日本は財政破綻し、ハイパーインフレがおきるという『日本大沈没』と日本の財政破綻やハイパーインフレは起こりえないという主張を比較しました。『日本経済の真相』、『日本は破産しない!』、『経済ニュースのウソを見抜け!』などが、日本の財政破綻やハイパーインフレは起こりえないと主張しています。
まず、財政破綻の定義ですが、国債が債務不履行になることで、両者は一致しています。ハイパーインフレの定義は、『日本大沈没』が、1923年の1年間でパンの価格が10億倍以上になったドイツの例をあげていますので、このようなインフレと考えます。
『日本大沈没』では、財政破綻およびハイパーインフレへのシナリオを3つあげています。
1.ヘッジファンドなどによる国債の空売り
日本の財政赤字の深刻化を理由に、日本国債に対し、外国勢(ヘッジファンドなど)による仕掛け(空売り)が起きるという想定です。日本国債は暴落し、財政破綻に突き進んでしまうと予想しています。
2.国債入札が未達
日本の金融機関は、景気悪化で不必要になった融資向けのお金を、国債購入に振り向けてきましたが、金融機関のやりくりが限界となり、国債購入に振り向けるお金がなくなるという想定です。国債入札で未達(国債が完売できないこと)が起きれば、財政破綻になる可能性が十分にあるとしています。
また、国民が円預金を引き出し、外貨投資をいっせいに始めると、銀行の円資金が不足します。すると、銀行のお金がなくなりますから、銀行は国債入札に参加できないどころか、国債を売却しないと、円預金の引き出しに対応できなくなってしまうという状況もありえるとしています。
3.ハイパーインフレ
国債が下落し、国債の先物市場でストップ安が続くと、取りつけ騒ぎが起きると想定しています。取りつけ騒ぎを収めるために、日銀は、国債の引き受けか貨幣の大量発行を行います。これが、ハイパーインフレを引き起こすとしています。
さらに、財政破綻リスクが懸念されるだけで、国債で担保されている日銀券の価値が急落し、ものの値段が上がり、ハイパーインフレが起こりえるとしています。
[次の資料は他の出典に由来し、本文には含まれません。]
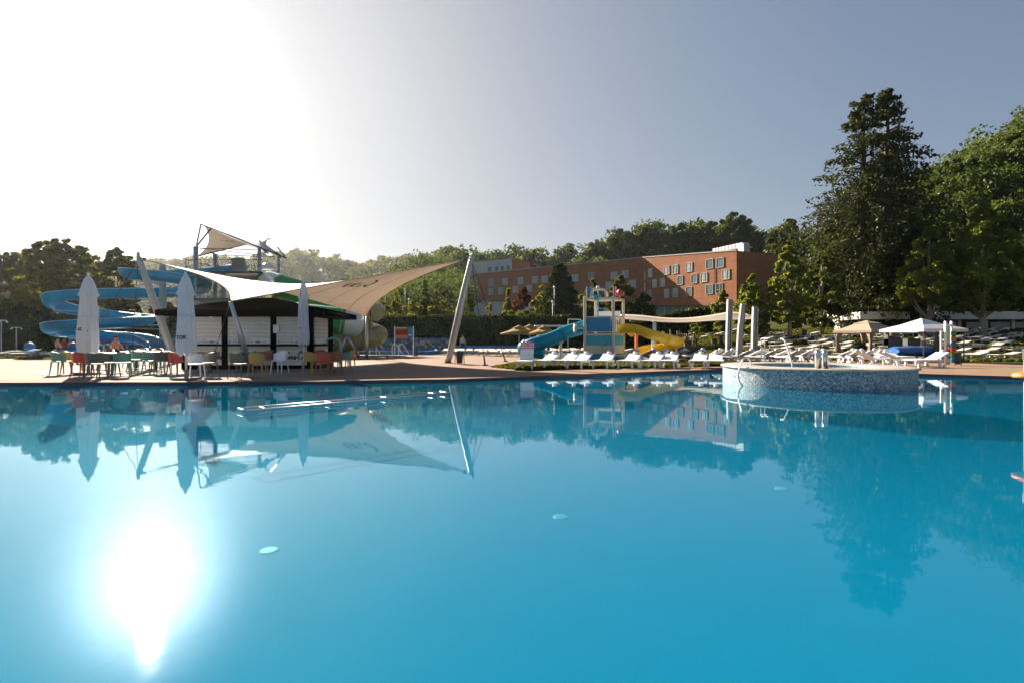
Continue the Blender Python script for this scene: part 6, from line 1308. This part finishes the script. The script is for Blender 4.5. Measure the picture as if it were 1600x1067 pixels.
# ------------------------------------------------------------------ people
def person(label, loc, rz, J, mats, cuts, hairc=None):
    """one skinned body grown on a posed skeleton; J: joint -> position (facing -Y), metres"""
    t = T('person', label, 'person', loc); names = list(J)
    rad = dict(pelvis=.135, belly=.125, chest=.150, neck=.055, head0=.085, head1=.095, head2=.07, nose=.02)
    E = [('pelvis', 'belly'), ('belly', 'chest'), ('chest', 'neck'), ('neck', 'head0'), ('head0', 'head1'), ('head1', 'head2'), ('head0', 'nose')]
    for s_ in 'LR':
        E += [('chest', 'sh' + s_), ('sh' + s_, 'el' + s_), ('el' + s_, 'wr' + s_), ('wr' + s_, 'pa' + s_), ('pelvis', 'hip' + s_), ('hip' + s_, 'kn' + s_), ('kn' + s_, 'an' + s_), ('an' + s_, 'toe' + s_)]
        rad.update({'sh' + s_: .065, 'el' + s_: .045, 'wr' + s_: .03, 'pa' + s_: .035, 'hip' + s_: .095, 'kn' + s_: .06, 'an' + s_: .042, 'toe' + s_: .035})
        w, p = Vector(J['wr' + s_]), Vector(J['pa' + s_]); d = (p - w).normalized(); side = d.cross(Vector((0, 1, .2))).normalized()
        for k in range(4):
            a, b = 'f%s%d' % (s_, k), 'g%s%d' % (s_, k); J[a] = p + side * (k - 1.5) * .021 + d * .045; J[b] = J[a] + d * (.042, .05, .046, .034)[k] + Vector((0, .012, 0)); rad[a] = .010; rad[b] = .008; E += [('pa' + s_, a), (a, b)]
        a = 'th' + s_; J[a] = w + d * .04 - side * .055; rad[a] = .010; E.append(('wr' + s_, a))
    names = list(J); me = bpy.data.meshes.new('body'); me.from_pydata([tuple(J[k]) for k in names], [(names.index(a), names.index(b)) for a, b in E], [])
    ob = bpy.data.objects.new('body', me); COL.objects.link(ob); sk = ob.modifiers.new('skin', 'SKIN'); sk.use_smooth_shade = True; ob.modifiers.new('sub', 'SUBSURF').render_levels = 1
    for i, k in enumerate(names):
        v = me.skin_vertices[0].data[i]; r_ = rad[k]; v.radius = (r_ * (1.35 if k in ('chest', 'belly', 'pelvis') else 1), r_ * (.85 if k in ('chest', 'belly', 'pelvis') else 1)); v.use_root = (k == 'pelvis')
    dg = bpy.context.evaluated_depsgraph_get(); me2 = bpy.data.meshes.new_from_object(ob.evaluated_get(dg)); bpy.data.objects.remove(ob)
    me2.name = 'body'; me2.materials.clear(); [me2.materials.append(m_) for m_ in mats]
    for p in me2.polygons: p.material_index = cuts(p.center); p.use_smooth = True
    o = bpy.data.objects.new('body', me2); COL.objects.link(o); o.parent = t
    h0, h1 = Vector(J['head0']), Vector(J['head2']); c = (h0 + h1) / 2 + Vector((0, .02, .03))
    mb = MB(); rings = [[c + Vector((.105 * math.cos(f) * math.cos(a), .115 * math.cos(f) * math.sin(a), .13 * math.sin(f))) for a in [2 * math.pi * k / 14 for k in range(14)]] for f in (R(-5), R(25), R(50), R(75), R(89))]; mb.loft(rings, True, True)
    me_o = mb.build('hair', hairc or M['hair'], None, 'all'); me_o.parent = t
    for sx in (-1, 1):
        mb = MB(); mb.lathe((h0.x + sx * .035, h0.y - .092, h0.z + .035), [(0, -.012), (.012, 0), (0, .012)], 8); q = mb.build('eye', M['eye'], None); q.parent = t
        mb = MB(); mb.box((h0.x + sx * .1, h0.y + .01, h0.z + .02), (.02, .04, .06), bev=.008); q = mb.build('ear', mats[0], None); q.parent = t
    mb = MB(); mb.box((h0.x, h0.y - .088, h0.z - .035), (.05, .012, .014), bev=.004); q = mb.build('mouth', M['redink'], None); q.parent = t
    t.rotation_euler = (0, 0, rz); return t
sit = dict(pelvis=(0, 0, .58), belly=(0, .01, .74), chest=(0, -.01, .97), neck=(0, -.03, 1.16), head0=(0, -.05, 1.27), head1=(0, -.03, 1.34), head2=(0, -.02, 1.41), nose=(0, -.16, 1.28),
           shL=(-.19, -.01, 1.06), elL=(-.33, -.06, .83), wrL=(-.22, -.27, .72), paL=(-.19, -.34, .70), shR=(.19, -.01, 1.06), elR=(.33, -.06, .83), wrR=(.22, -.27, .72), paR=(.19, -.34, .70),
           hipL=(-.10, -.06, .56), knL=(-.14, -.46, .55), anL=(-.14, -.48, .10), toeL=(-.15, -.62, .04), hipR=(.10, -.06, .56), knR=(.14, -.46, .55), anR=(.14, -.48, .10), toeR=(.15, -.62, .04))
stand = dict(pelvis=(0, 0, .95), belly=(0, .0, 1.08), chest=(0, .01, 1.30), neck=(0, .0, 1.47), head0=(0, -.02, 1.58), head1=(0, -.01, 1.66), head2=(0, 0, 1.73), nose=(0, -.13, 1.59),
             shL=(-.19, .01, 1.40), elL=(-.27, .03, 1.14), wrL=(-.26, -.10, .93), paL=(-.25, -.15, .86), shR=(.19, .01, 1.40), elR=(.26, .06, 1.13), wrR=(.27, .03, .90), paR=(.27, .0, .83),
             hipL=(-.10, 0, .90), knL=(-.12, -.10, .50), anL=(-.11, .02, .09), toeL=(-.12, -.13, .03), hipR=(.10, 0, .90), knR=(.11, .04, .50), anR=(.11, .22, .12), toeR=(.12, .10, .03))
px_, Z_ = 180, 28.5
bn = T('bench', 'low white bench carrying the shirtless sunburnt person', 'bench', ((px_ - 800) / 800 * Z_, Z_, .0)); bx_ = (px_ - 800) / 800 * Z_
mb = MB(); mb.box((bx_, Z_, .43), (1.5, .4, .06), bev=.015); mb.build('seat', M['plwhite'], bn)
for s_ in (-.6, .6): mb = MB(); mb.box((bx_ + s_, Z_, .2), (.08, .36, .4), bev=.01); mb.build('leg', M['plwhite'], bn)
person('shirtless sunburnt person in black shorts sitting with their back to the camera', (bx_, Z_ + .02, 0), R(180), sit, [M['skin'], M['shorts']], lambda c: 1 if (c.z < .70 and c.y > -.36 and c.z > .44 and abs(c.x) < .27) else 0)
person('distant person in grey shirt and black shorts walking by the second pool', (P(723, 0, 49.6).x, 49.6, 0), R(150), dict(stand), [M['skin'], M['shorts'], M['shirt']], lambda c: 2 if (c.z > .98 and c.z < 1.48 and abs(c.x) < .30) else (1 if .52 < c.z <= .98 and abs(c.x) < .22 else 0))
for px, rz, m_, lab in ((89, 160, M['skin'], 'small distant tanned person seated left of the first closed parasol'), (100, 190, M['redink'], 'small distant person in red seated beside the tanned one')):
    Z_ = 44; x = (px - 800) / 800 * Z_; st_ = T('stool', 'small dark seat under the ' + ('tanned person' if px == 89 else 'person in red'), 'seat', (x, Z_, 0)); mb = MB(); mb.box((x, Z_, .43), (.45, .4, .05), bev=.01); mb.build('seat', M['darkplastic'], st_); mb = MB(); [mb.box((x + a, Z_ + b, .2), (.04, .04, .4)) for a in (-.18, .18) for b in (-.15, .15)]; mb.build('frame', M['darksteel'], st_)
    person(lab, (x, Z_, 0), R(rz), dict((k, v) for k, v in sit.items() if len(k) != 3 or k[0] not in 'fgt' or k in ('toeL', 'toeR')), [M['skin'], M['shorts'], m_], lambda c: 1 if (c.z < .66 and c.z > .42 and abs(c.x) < .27) else (2 if .66 <= c.z < 1.13 and abs(c.x) < .26 else 0))

# ------------------------------------------------------------------ air
HAZE = True
if HAZE:
    mb = MB(); mb.box((0, 60, 66), (1750, 1760, 140.2)); hz_ = bpy.data.materials.new('haze_air'); hz_.use_nodes = True; nt = hz_.node_tree; nt.nodes.remove(nt.nodes['Principled BSDF'])
    pv_ = nt.nodes.new('ShaderNodeVolumePrincipled'); pv_.inputs['Color'].default_value = (.84, .93, 1, 1); pv_.inputs['Density'].default_value = .00006; pv_.inputs['Anisotropy'].default_value = .65
    nt.links.new(pv_.outputs[0], nt.nodes['Material Output'].inputs['Volume'])
    tag(mb.build('haze', hz_), 'thin warm haze hanging over the valley', 'haze', kind='stuff')
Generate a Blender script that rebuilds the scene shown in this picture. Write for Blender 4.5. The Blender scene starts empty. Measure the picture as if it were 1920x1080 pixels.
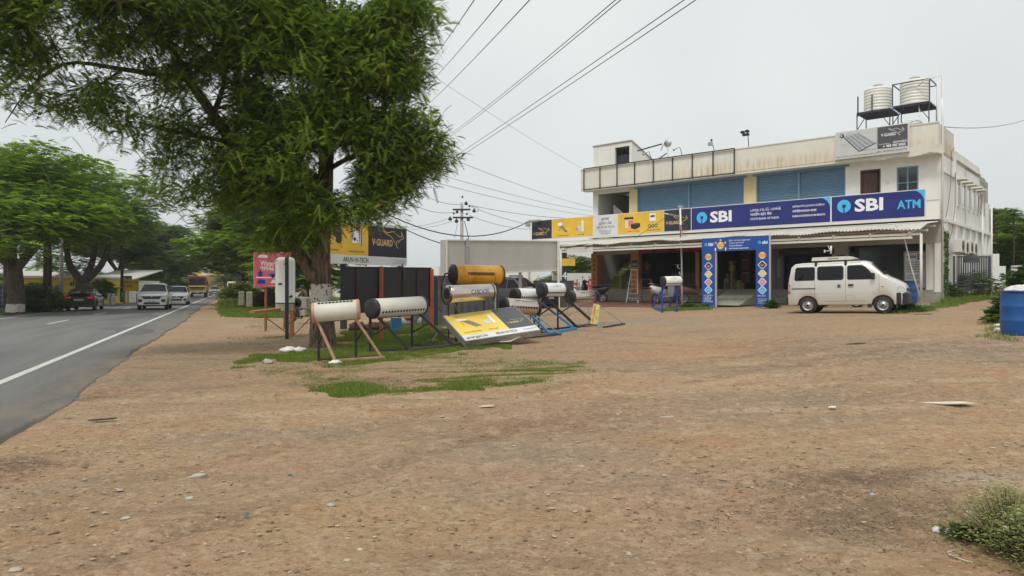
import bpy, math, random
import numpy as np
from mathutils import Vector, Matrix
random.seed(7); RNG = np.random.default_rng(11)
D = bpy.data
SC = bpy.context.scene
COL = SC.collection
# ------------------------------------------------------------------ camera
FP = 1333.0; HZ = 538.0; CZ = 1.6
cam = D.cameras.new('camera'); cam.lens = FP/1920*36; cam.sensor_width = 36
cam.clip_end = 3000; cam.clip_start = 0.05
co = D.objects.new('camera', cam); COL.objects.link(co)
co.location = (0, 0, CZ); co.rotation_euler = (math.radians(90-0.086), 0, 0)
SC.camera = co
# ------------------------------------------------------------------ sky
SUN_EL, SUN_AZ = 58.0, 200.0      # azimuth: degrees clockwise from +Y
w = D.worlds.new("World"); SC.world = w; w.use_nodes = True
nt = w.node_tree; nt.nodes.clear()
def N(nt, t, **k):
    n = nt.nodes.new(t)
    for a, b in k.items(): setattr(n, a, b)
    return n
def L(nt, a, b): nt.links.new(a, b)
out = N(nt, 'ShaderNodeOutputWorld'); bg = N(nt, 'ShaderNodeBackground')
sky = N(nt, 'ShaderNodeTexSky', sky_type='NISHITA'); sky.sun_disc = False
sky.sun_elevation = math.radians(SUN_EL); sky.sun_rotation = math.radians(SUN_AZ)
sky.dust_density = 6; sky.air_density = 1.0
hs = N(nt, 'ShaderNodeHueSaturation'); hs.inputs['Saturation'].default_value = 0.12
hs.inputs['Value'].default_value = 1.0
mx = N(nt, 'ShaderNodeMix', data_type='RGBA'); mx.inputs[0].default_value = 0.86
tc = N(nt, 'ShaderNodeTexCoord'); no = N(nt, 'ShaderNodeTexNoise'); no.inputs['Scale'].default_value = 1.6
no.inputs['Detail'].default_value = 4
cr = N(nt, 'ShaderNodeValToRGB')
cr.color_ramp.elements[0].position = 0.3; cr.color_ramp.elements[0].color = (5.5, 5.95, 6.1, 1)
cr.color_ramp.elements[1].position = 0.75; cr.color_ramp.elements[1].color = (7.1, 7.4, 7.3, 1)
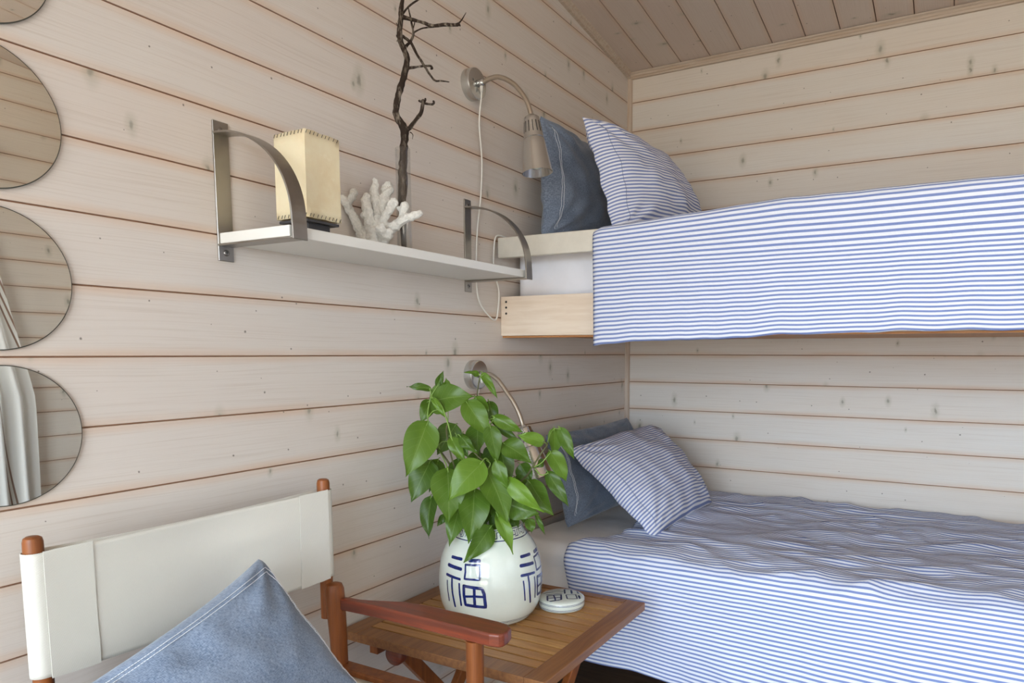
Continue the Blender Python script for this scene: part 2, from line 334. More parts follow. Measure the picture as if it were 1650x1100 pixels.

これに対し、『日本経済の真相』、『日本は破産しない!』、『経済ニュースのウソを見抜け!』では、次のように主張しています。
1.外国勢が日本国債を投売りしたら、円安になり景気が回復するだけです。
2.国債の日銀引き受けは、借換えのために毎年行われています。
3.日本国債は自国通貨建てのため、貨幣を大量発行して返済にあてることができます。そのため、日本国債の債務不履行はありえません。
4.ハイパーインフレが起きるのは、供給能力が不足して、もの不足が発生したときです。日本の製造業や輸送機械工業の供給能力は十分にあり、もの不足は発生しません。インフレが始まったときには、金融引き締めでインフレのコントロールが可能です。現在の日本でハイパーインフレは起こりえません。
このように両方の主張を並べてみるとよくわかります。
1.ヘッジファンドなどによる国債の空売り
ヘッジファンドなどが国債を大量に空売りしたときは、ヘッジファンドの手元に円が残ります。仮に、この円でドルを買うと円安になるということは納得がいきます。また、国債が安くなることも、納得できますが、国債が債務不履行とならない限り、償還期限まで待てば、円と交換できるわけですから、大量に空売りしたとしても、財政破綻すなわち国債が債務不履行となることとは関係ないように思えます。
2.国債入札が未達
国債入札が未達となっても、借換えの範囲であれば、日銀が引き受けることができます。問題は、日銀引き受けが借換えの範囲を越えた時です。この場合は国債が下落し、新規発行もできなくなりますが、債務不履行になることには結びつかないと思います。
また、国民が円預金を引き出し、外貨投資をいっせいに始めると、円安となり、景気は良くなるでしょうが、銀行にお金がなくなり、国債入札に参加できなくなるとする理由がわかりません。銀行が日銀からお金を借りればいいだけの話ではないでしょうか。
3.ハイパーインフレ
日本国債は自国通貨建てであり、貨幣を大量発行して返済にあてることができるため、日本国債の債務不履行はありえません。そのため、国債が下落して取りつけ騒ぎが起きるとは、思えません。仮に取りつけ騒ぎが起きたとしても、貨幣を融通すれば回避できます。
景気回復のために金融緩和をして、インフレが始まったとしても、日本の製造業や輸送機械工業の供給能力は十分にあり、もの不足は発生しません。そのために、金融引き締めでインフレのコントロールが可能です。戦争でも起きない限り、ハイパーインフレはありえません。
結論
『日本大沈没』とその他の本を読み比べると、日本に財政破綻やハイパーインフレが起こるという主張は、間違っていると言わざるを得ません。経済については、勉強を始めたばかりですので、どこかに誤りがあれば、ご指摘いただけると幸いです。